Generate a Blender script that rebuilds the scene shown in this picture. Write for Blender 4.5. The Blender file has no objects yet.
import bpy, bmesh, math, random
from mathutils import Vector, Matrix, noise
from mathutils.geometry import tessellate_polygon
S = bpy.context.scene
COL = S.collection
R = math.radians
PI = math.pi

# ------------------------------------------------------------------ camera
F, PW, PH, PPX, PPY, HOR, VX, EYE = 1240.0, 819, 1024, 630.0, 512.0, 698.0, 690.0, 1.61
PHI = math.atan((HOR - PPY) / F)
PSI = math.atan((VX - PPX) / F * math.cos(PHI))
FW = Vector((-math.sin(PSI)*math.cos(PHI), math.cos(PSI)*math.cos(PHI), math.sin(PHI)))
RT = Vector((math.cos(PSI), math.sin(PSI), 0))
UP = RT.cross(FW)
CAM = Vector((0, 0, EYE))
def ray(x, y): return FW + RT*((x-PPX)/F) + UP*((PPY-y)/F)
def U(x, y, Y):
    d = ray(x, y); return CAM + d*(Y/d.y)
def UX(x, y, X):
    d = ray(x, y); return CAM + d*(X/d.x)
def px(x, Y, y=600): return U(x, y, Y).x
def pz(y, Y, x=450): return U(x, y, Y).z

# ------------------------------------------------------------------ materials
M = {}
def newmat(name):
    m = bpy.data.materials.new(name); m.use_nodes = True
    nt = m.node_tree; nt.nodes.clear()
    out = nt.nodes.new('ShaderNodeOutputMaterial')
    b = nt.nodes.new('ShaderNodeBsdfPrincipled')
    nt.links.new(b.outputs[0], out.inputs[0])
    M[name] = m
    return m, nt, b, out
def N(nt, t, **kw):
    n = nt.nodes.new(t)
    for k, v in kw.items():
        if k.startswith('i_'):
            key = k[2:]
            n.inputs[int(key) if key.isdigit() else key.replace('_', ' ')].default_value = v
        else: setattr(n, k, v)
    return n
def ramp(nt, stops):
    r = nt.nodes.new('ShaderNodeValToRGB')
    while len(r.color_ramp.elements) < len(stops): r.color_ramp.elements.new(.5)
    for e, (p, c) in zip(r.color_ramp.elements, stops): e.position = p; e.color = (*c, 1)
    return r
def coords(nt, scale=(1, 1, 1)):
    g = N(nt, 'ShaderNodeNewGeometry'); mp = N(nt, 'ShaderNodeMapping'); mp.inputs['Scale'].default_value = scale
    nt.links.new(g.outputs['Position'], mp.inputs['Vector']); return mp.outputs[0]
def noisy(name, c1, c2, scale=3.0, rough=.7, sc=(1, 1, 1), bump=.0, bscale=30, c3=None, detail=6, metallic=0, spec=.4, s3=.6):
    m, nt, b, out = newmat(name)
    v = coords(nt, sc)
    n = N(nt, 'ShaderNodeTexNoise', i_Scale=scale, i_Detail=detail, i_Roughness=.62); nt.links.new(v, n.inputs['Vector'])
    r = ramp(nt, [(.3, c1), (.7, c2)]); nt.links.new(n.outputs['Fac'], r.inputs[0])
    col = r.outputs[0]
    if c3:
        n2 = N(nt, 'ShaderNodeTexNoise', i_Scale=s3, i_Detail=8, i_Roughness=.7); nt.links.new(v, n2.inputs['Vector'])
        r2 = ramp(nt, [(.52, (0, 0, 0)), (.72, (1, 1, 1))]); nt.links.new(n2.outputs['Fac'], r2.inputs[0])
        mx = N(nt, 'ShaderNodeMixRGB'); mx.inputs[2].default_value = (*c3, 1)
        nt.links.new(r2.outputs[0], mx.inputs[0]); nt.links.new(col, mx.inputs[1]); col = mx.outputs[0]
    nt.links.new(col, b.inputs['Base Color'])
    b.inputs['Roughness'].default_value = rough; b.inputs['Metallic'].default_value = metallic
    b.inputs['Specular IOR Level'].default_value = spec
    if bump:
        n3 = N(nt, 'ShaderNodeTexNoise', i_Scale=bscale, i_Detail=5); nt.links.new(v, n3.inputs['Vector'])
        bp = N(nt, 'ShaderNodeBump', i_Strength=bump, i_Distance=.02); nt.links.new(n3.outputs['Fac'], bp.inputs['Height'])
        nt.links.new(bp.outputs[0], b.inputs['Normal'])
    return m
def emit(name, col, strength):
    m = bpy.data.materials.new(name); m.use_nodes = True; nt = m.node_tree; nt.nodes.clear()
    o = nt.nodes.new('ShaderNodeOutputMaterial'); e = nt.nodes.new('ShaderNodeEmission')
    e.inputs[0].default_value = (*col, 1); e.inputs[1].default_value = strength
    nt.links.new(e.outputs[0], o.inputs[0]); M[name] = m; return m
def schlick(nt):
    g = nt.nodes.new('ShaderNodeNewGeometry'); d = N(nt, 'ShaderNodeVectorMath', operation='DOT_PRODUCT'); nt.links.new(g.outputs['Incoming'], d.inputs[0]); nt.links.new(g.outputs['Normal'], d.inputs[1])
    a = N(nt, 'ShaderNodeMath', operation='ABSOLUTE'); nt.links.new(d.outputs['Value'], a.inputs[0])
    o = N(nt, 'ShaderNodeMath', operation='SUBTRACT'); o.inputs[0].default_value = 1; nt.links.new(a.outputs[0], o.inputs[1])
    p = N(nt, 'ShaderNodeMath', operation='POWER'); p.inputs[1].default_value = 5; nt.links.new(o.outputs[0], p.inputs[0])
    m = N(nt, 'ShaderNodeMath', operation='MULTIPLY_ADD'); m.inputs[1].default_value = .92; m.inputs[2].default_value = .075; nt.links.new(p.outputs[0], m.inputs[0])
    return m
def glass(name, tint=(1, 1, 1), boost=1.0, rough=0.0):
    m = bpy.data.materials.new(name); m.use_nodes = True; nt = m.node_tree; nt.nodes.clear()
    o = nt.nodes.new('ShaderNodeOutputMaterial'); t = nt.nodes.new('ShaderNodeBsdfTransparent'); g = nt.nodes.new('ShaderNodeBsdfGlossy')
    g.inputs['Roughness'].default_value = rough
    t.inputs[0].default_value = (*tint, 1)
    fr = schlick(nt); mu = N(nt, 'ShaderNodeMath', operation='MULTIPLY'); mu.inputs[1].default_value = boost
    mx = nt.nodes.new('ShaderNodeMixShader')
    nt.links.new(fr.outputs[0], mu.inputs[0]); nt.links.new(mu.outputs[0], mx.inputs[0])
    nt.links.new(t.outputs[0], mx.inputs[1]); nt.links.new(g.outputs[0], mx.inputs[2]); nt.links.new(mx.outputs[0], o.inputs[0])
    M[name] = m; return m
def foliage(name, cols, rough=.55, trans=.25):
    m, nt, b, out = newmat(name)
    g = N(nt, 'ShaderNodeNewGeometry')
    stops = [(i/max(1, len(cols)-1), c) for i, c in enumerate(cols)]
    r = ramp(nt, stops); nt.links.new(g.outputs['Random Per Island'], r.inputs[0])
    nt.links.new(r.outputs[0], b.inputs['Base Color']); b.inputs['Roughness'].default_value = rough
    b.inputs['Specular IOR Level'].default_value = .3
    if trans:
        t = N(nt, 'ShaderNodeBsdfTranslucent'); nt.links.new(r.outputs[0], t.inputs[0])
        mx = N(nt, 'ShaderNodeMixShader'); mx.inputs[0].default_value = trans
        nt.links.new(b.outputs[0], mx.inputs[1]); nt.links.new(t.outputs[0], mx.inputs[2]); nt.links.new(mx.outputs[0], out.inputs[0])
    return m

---

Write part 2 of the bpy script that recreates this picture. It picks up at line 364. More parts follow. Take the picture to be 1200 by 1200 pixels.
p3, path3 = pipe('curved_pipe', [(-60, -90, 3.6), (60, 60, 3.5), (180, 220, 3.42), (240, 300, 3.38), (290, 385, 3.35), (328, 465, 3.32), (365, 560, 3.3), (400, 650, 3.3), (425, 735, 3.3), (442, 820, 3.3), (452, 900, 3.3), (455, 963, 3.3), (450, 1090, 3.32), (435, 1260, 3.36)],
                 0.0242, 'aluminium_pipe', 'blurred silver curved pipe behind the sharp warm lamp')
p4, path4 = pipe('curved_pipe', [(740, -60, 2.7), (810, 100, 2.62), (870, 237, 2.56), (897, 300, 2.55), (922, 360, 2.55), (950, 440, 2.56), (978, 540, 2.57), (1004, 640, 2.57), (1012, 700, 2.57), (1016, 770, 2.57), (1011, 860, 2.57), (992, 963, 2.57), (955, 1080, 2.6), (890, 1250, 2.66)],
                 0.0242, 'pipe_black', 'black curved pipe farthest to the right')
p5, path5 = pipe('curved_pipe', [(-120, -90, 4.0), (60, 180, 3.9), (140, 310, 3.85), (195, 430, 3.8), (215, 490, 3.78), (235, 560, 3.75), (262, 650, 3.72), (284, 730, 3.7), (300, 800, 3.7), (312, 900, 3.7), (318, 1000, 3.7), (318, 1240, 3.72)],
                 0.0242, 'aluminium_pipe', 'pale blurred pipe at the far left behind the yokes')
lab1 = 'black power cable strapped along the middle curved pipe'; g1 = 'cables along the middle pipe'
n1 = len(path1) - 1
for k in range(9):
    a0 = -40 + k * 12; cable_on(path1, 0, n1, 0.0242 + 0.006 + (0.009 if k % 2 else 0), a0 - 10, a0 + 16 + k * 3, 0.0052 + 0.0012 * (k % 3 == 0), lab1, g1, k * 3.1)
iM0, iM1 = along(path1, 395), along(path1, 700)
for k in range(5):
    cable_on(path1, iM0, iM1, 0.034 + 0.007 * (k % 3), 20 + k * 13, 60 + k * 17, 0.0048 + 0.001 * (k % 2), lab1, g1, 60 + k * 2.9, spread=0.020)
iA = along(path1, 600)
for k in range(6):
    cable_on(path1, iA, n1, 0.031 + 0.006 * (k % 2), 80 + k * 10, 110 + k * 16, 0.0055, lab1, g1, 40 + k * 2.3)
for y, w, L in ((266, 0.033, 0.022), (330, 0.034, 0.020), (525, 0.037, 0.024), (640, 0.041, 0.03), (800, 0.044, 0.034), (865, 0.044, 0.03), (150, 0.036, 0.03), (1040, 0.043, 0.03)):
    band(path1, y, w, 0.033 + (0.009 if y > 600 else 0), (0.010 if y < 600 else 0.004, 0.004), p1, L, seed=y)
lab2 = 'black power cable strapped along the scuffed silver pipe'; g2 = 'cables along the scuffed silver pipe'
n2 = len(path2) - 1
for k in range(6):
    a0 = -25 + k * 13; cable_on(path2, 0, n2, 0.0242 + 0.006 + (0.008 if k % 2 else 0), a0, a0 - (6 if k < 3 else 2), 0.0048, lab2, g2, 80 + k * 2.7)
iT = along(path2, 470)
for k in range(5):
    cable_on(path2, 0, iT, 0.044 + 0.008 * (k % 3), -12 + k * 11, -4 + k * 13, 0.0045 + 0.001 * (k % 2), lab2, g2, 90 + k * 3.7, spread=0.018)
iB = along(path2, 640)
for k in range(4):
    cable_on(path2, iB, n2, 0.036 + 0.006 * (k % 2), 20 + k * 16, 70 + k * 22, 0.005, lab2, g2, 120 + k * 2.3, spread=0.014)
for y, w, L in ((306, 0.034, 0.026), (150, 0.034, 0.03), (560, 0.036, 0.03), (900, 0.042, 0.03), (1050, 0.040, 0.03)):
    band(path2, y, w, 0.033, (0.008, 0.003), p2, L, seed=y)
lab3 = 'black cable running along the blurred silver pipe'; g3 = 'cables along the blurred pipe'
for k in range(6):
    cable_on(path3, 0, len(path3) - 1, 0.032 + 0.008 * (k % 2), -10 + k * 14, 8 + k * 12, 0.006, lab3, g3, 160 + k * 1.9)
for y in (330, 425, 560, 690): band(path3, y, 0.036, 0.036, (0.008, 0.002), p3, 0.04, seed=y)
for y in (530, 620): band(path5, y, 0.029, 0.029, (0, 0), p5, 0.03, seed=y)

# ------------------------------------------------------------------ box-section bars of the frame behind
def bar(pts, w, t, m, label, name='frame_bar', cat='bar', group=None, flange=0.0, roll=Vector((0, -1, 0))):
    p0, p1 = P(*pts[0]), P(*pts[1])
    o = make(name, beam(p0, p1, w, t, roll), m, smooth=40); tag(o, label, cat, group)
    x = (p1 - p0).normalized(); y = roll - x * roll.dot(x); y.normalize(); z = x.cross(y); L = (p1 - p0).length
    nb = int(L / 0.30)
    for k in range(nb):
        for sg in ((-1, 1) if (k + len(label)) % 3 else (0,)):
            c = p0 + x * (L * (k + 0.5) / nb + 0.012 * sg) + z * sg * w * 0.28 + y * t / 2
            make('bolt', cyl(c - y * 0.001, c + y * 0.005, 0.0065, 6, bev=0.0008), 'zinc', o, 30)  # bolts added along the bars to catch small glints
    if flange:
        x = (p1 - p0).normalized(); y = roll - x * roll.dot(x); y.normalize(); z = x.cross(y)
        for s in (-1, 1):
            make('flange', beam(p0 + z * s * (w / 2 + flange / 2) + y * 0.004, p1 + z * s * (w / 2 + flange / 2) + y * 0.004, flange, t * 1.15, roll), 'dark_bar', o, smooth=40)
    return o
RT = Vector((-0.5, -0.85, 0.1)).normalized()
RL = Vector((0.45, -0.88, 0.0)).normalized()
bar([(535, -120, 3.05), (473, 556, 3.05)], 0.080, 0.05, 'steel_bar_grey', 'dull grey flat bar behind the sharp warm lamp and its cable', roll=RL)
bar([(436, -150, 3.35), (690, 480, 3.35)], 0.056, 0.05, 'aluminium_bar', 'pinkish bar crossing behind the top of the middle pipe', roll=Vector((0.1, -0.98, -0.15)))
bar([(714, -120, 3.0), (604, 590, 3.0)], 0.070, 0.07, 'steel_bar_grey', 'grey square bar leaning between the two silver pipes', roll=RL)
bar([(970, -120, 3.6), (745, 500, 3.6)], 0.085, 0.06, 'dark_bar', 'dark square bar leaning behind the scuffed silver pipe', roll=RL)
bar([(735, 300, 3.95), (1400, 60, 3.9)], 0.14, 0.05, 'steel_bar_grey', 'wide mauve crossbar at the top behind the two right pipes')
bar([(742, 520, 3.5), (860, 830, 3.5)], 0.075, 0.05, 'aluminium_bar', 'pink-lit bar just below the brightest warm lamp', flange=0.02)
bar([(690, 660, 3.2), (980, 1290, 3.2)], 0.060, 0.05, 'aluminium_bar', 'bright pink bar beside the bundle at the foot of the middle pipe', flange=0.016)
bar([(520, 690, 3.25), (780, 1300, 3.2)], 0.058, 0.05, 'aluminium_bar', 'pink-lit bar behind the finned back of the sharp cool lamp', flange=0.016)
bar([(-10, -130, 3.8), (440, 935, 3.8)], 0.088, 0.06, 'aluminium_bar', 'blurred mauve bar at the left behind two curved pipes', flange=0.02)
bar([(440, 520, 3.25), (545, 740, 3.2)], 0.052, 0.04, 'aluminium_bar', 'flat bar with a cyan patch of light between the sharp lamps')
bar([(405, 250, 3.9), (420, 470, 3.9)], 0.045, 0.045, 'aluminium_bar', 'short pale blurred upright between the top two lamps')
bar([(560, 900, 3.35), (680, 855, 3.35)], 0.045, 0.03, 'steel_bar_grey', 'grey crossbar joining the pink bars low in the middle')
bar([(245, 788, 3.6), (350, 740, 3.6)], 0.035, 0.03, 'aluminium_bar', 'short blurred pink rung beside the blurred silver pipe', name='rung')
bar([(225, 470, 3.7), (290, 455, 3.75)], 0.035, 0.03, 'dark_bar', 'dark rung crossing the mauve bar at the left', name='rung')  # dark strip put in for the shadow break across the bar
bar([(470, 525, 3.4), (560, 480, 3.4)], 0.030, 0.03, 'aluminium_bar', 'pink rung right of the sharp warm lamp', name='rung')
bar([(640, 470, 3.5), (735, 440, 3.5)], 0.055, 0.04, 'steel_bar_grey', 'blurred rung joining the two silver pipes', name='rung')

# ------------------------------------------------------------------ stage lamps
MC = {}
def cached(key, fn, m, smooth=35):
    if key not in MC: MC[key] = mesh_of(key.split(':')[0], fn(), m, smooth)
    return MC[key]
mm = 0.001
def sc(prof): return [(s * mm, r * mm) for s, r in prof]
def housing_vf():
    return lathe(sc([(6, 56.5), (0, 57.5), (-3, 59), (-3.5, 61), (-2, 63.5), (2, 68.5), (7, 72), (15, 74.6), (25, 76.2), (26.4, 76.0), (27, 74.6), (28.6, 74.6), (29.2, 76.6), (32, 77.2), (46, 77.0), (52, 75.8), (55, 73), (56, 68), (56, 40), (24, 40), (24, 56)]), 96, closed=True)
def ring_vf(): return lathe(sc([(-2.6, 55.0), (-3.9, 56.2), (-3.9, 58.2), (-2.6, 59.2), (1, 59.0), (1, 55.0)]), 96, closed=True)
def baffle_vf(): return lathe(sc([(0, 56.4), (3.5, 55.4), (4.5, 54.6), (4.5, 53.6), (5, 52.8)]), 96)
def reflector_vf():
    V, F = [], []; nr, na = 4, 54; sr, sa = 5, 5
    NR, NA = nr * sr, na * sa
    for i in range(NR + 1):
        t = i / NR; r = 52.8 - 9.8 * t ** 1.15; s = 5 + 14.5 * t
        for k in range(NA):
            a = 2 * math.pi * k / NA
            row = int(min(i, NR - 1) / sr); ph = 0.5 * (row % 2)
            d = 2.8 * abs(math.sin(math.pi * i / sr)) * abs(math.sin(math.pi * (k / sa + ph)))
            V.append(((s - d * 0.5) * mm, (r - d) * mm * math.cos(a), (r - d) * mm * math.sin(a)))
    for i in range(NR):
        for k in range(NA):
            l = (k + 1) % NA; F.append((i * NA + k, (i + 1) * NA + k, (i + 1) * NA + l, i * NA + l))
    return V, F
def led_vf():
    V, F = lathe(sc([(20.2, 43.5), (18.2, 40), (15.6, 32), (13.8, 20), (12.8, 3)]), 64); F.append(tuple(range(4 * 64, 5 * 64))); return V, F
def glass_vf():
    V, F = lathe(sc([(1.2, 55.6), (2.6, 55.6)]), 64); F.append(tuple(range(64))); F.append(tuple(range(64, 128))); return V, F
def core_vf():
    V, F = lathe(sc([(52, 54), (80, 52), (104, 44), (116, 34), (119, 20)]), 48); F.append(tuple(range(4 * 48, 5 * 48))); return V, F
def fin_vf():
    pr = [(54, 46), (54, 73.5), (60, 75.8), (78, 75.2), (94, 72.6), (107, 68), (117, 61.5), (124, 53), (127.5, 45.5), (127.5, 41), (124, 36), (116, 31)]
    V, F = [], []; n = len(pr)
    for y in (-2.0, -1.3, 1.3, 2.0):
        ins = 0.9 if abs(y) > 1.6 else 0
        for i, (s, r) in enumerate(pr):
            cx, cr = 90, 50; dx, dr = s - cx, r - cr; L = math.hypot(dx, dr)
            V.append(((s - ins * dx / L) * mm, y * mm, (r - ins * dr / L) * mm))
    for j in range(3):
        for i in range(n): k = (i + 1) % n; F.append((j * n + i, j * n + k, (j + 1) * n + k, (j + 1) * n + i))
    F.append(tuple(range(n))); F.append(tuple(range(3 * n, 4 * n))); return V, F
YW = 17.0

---

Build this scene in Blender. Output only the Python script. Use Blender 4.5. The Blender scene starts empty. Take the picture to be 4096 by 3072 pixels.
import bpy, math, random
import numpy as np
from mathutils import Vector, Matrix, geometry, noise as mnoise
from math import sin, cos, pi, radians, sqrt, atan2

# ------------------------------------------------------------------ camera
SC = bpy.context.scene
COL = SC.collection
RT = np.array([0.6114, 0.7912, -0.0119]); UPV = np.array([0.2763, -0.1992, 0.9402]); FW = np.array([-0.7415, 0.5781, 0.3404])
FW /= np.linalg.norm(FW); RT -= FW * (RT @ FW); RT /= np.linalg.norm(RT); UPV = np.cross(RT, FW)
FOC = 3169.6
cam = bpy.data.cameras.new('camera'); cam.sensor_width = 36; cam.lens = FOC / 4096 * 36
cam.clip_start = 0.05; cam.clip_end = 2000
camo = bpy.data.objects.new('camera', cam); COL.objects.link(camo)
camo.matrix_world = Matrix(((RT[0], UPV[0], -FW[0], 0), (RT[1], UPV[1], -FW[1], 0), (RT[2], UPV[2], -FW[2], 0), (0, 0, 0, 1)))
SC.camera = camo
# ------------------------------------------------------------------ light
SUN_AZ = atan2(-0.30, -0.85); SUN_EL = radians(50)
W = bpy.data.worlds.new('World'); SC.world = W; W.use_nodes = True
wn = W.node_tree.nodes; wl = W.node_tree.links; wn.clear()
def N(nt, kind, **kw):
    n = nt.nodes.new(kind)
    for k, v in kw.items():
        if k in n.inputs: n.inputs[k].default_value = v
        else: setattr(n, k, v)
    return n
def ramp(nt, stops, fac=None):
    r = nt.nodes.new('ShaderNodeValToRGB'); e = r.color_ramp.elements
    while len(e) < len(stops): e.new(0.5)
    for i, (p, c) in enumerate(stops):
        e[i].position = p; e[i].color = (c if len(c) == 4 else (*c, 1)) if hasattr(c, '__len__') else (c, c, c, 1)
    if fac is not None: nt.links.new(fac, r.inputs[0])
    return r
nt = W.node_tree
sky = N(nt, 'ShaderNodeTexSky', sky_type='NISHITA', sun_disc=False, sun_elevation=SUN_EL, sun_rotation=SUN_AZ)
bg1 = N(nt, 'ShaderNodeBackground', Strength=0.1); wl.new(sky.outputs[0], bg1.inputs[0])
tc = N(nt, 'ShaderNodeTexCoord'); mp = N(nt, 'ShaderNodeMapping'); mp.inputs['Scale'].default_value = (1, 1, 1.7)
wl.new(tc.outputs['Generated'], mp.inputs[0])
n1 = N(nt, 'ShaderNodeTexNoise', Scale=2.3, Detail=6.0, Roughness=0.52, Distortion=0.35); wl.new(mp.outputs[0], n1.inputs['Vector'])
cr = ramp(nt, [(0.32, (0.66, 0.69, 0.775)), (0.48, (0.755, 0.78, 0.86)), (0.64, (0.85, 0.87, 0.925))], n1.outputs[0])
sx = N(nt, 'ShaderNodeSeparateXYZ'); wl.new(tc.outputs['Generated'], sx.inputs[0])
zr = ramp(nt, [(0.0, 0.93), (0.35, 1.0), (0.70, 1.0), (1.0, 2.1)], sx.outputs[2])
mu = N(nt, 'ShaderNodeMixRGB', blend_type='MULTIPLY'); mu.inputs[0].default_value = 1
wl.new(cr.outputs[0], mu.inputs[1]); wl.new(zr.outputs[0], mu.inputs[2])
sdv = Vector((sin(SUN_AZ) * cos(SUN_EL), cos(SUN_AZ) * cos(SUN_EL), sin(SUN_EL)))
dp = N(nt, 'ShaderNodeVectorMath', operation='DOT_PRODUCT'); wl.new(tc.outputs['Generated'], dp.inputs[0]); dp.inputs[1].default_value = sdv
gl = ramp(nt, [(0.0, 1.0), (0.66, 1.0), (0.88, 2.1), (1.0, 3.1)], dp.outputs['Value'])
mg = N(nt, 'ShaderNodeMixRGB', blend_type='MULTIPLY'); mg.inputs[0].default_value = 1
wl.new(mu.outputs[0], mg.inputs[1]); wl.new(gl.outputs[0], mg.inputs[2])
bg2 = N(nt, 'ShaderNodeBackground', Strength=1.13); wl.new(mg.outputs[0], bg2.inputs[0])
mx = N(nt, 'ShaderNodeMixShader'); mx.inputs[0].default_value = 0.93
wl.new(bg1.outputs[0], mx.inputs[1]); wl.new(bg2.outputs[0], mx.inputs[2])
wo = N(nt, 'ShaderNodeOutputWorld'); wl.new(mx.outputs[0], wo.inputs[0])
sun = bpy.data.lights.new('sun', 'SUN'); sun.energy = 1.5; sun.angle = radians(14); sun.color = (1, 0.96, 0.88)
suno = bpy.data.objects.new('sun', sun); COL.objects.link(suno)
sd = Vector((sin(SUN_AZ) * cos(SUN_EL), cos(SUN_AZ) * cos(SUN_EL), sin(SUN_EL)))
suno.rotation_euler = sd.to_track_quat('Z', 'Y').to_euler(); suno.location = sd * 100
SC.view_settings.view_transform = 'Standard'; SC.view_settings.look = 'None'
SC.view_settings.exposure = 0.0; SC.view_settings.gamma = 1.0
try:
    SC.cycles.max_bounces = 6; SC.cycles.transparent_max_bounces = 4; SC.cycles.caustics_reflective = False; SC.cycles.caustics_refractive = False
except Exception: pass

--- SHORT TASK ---
Retype exactly what runs from the line containing "Generate a Blender" through the line containing "PI = math.pi", both lines included, and stop there.

--- ANSWER TO THIS TASK ---
Generate a Blender script that rebuilds the scene shown in this picture. Write for Blender 4.5. The Blender file has no objects yet.
import bpy, bmesh, math, random
from mathutils import Vector, Matrix, noise
from mathutils.geometry import tessellate_polygon
S = bpy.context.scene
COL = S.collection
R = math.radians
PI = math.pi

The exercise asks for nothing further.